**WHAT YOU NEED TO DO**
Select the lines below containing the word "that".

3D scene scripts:
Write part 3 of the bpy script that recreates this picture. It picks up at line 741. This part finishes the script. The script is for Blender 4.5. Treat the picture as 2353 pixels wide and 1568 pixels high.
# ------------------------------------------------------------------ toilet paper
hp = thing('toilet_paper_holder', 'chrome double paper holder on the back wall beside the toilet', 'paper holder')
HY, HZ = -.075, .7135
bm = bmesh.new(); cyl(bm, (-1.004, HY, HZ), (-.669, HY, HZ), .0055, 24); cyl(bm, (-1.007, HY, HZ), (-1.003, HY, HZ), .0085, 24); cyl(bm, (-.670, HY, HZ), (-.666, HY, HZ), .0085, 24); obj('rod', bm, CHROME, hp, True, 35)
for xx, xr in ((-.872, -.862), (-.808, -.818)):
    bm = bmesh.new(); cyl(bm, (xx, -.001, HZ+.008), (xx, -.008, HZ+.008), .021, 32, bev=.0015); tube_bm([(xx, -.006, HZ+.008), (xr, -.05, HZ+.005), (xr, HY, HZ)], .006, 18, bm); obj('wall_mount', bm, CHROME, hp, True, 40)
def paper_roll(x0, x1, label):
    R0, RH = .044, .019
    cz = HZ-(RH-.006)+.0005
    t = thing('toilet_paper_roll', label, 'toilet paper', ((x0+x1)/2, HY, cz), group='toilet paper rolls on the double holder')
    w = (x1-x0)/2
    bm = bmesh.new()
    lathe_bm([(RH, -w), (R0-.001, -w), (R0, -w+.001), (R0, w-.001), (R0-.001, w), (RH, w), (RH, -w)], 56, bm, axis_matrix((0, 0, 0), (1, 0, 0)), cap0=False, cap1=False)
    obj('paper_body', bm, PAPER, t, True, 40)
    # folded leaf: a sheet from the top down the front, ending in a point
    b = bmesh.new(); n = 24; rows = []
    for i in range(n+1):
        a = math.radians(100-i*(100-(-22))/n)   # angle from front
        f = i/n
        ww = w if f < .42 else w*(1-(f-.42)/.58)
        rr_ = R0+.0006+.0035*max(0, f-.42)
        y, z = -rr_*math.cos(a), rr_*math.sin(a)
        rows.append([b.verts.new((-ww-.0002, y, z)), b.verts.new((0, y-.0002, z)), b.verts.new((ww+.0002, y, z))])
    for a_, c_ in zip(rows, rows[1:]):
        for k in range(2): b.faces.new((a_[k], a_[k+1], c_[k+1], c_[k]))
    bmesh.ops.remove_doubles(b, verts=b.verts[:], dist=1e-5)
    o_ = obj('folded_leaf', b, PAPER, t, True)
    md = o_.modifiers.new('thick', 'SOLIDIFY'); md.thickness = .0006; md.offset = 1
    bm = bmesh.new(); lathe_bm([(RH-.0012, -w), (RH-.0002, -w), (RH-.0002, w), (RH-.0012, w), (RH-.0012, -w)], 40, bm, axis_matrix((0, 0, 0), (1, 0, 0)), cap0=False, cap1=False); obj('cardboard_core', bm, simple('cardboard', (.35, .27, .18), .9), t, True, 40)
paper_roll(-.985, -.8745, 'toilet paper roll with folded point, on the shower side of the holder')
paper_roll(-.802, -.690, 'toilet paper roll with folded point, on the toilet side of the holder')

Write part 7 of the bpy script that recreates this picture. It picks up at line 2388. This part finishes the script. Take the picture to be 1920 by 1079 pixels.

**RESULT OF THE EXERCISE**
Write part 3 of the bpy script that recreates this picture. It picks up at line 741. This part finishes the script. The script is for Blender 4.5. Treat the picture as 2353 pixels wide and 1568 pixels high.
Write part 7 of the bpy script that recreates this picture. It picks up at line 2388. This part finishes the script. Take the picture to be 1920 by 1079 pixels.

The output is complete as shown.